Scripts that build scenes
*-*-*

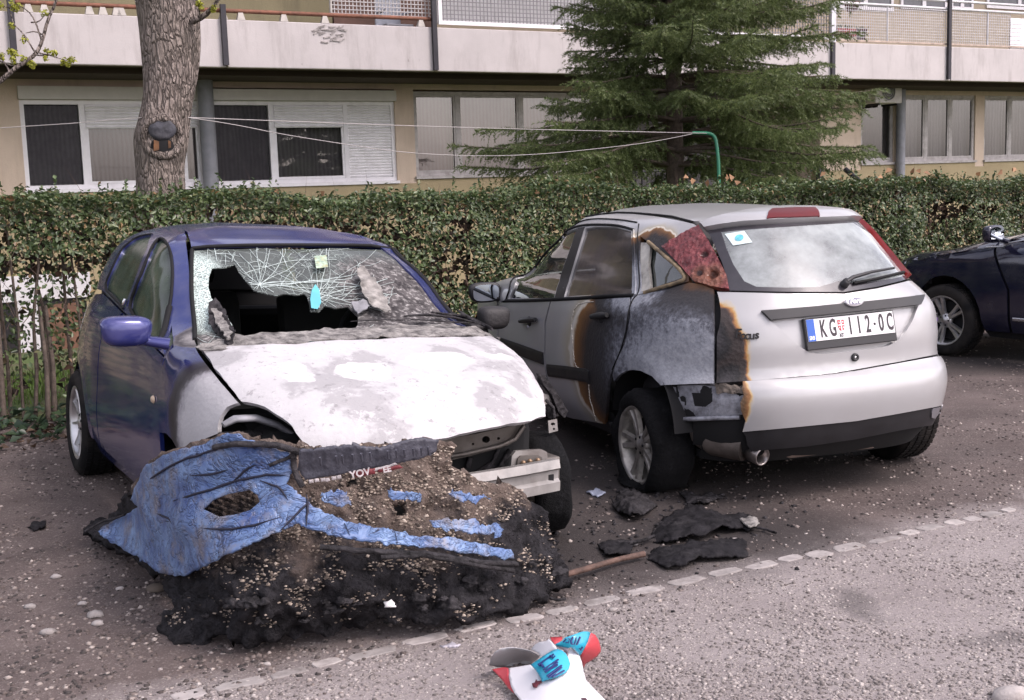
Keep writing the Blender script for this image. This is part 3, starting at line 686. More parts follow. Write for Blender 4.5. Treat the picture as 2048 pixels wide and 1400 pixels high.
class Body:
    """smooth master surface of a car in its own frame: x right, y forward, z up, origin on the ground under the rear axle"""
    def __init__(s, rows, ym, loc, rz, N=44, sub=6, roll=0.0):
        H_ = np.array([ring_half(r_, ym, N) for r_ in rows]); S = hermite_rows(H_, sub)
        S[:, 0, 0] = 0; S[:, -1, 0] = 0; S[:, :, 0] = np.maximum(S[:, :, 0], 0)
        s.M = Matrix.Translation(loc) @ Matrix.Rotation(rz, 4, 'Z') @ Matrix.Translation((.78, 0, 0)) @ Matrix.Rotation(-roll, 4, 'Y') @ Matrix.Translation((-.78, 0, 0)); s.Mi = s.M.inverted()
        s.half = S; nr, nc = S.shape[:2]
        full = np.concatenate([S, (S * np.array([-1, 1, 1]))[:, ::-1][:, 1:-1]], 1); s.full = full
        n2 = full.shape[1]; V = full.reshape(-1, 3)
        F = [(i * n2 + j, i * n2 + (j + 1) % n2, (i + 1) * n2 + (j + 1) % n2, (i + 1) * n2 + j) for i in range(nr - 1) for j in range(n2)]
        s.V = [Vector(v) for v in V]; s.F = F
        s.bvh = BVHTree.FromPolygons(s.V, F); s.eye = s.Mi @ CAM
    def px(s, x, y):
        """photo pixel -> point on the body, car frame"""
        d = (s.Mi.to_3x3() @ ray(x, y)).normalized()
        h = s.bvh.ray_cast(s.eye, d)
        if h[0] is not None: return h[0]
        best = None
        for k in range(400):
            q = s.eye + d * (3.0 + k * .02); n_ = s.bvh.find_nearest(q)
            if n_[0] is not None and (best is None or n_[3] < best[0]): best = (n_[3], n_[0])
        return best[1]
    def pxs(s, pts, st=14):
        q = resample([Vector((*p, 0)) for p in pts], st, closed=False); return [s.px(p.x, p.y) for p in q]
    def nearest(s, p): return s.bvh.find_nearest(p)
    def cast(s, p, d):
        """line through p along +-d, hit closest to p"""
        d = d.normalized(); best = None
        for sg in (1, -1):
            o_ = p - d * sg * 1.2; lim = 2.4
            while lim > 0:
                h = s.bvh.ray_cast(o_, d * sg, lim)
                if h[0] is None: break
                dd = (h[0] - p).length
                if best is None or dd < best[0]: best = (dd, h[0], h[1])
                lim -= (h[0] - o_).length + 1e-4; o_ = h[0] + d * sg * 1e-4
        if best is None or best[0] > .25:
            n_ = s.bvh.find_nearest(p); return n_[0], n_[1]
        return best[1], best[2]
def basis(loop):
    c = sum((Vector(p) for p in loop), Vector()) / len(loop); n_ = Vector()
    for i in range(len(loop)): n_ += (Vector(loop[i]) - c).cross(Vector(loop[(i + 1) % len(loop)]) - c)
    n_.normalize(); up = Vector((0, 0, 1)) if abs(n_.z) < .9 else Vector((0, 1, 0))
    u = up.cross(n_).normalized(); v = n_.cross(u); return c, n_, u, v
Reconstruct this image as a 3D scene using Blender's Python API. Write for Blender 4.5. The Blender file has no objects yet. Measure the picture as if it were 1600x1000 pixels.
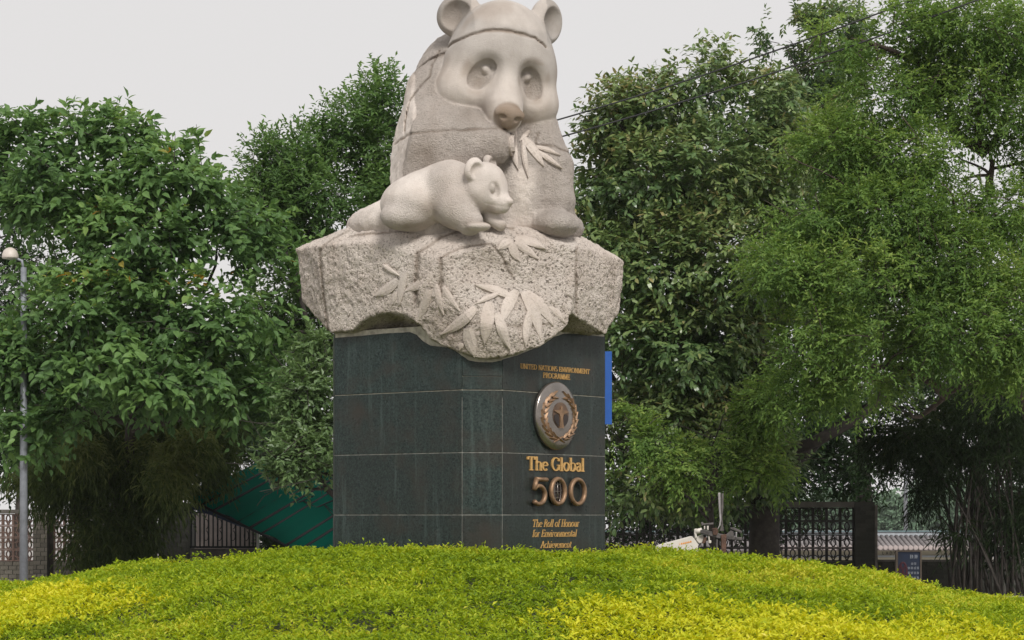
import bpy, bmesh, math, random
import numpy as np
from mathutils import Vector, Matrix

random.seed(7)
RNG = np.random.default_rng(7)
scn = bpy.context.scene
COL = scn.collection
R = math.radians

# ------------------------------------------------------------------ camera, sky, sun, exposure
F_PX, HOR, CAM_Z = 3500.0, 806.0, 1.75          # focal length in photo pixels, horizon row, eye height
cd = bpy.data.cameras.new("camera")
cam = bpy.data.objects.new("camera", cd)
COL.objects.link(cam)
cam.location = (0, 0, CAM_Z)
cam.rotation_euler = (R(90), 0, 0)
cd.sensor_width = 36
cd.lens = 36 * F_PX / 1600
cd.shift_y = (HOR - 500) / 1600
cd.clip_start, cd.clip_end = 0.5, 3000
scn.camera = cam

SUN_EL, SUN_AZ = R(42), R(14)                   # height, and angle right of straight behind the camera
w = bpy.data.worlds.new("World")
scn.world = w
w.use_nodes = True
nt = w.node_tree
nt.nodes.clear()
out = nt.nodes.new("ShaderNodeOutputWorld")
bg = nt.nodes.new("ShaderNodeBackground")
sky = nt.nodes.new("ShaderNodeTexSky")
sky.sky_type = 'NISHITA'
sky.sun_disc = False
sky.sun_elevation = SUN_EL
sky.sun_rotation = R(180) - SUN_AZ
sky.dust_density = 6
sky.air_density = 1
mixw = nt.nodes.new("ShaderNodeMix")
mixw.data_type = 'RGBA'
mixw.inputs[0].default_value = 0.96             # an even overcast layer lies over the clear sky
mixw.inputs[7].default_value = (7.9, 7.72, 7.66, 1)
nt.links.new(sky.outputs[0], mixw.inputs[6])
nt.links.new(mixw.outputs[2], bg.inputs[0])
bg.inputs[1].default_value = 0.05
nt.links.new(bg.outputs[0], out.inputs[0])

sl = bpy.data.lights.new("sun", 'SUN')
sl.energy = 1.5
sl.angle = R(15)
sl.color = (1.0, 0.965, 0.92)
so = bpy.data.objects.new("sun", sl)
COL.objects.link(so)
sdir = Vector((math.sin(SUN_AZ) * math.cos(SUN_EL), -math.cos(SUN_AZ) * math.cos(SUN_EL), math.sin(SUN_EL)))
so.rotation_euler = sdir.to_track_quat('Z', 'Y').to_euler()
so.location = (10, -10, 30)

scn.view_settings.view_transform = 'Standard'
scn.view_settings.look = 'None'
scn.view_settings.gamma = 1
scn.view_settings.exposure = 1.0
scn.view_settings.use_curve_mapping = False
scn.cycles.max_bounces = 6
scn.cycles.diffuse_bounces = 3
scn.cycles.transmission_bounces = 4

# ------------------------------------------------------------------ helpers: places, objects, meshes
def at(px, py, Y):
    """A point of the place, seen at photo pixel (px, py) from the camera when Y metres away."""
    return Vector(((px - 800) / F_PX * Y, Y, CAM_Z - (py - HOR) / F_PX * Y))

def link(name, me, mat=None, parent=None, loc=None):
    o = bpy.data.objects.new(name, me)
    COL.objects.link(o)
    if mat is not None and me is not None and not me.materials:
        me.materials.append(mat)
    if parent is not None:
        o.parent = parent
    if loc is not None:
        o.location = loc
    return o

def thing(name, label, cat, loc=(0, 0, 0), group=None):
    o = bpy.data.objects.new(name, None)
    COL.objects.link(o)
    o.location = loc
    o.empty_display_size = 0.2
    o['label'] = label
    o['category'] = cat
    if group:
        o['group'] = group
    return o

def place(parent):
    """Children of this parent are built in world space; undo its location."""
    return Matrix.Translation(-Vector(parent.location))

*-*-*

Objective:
Do not include pictures. Give again exactly the lines starting at the one with "Reconstruct this image" and ending at the one with "R = math.radians", both included.

Answer to the problem:
Reconstruct this image as a 3D scene using Blender's Python API. Write for Blender 4.5. The Blender file has no objects yet. Measure the picture as if it were 1600x1000 pixels.
import bpy, bmesh, math, random
import numpy as np
from mathutils import Vector, Matrix

random.seed(7)
RNG = np.random.default_rng(7)
scn = bpy.context.scene
COL = scn.collection
R = math.radians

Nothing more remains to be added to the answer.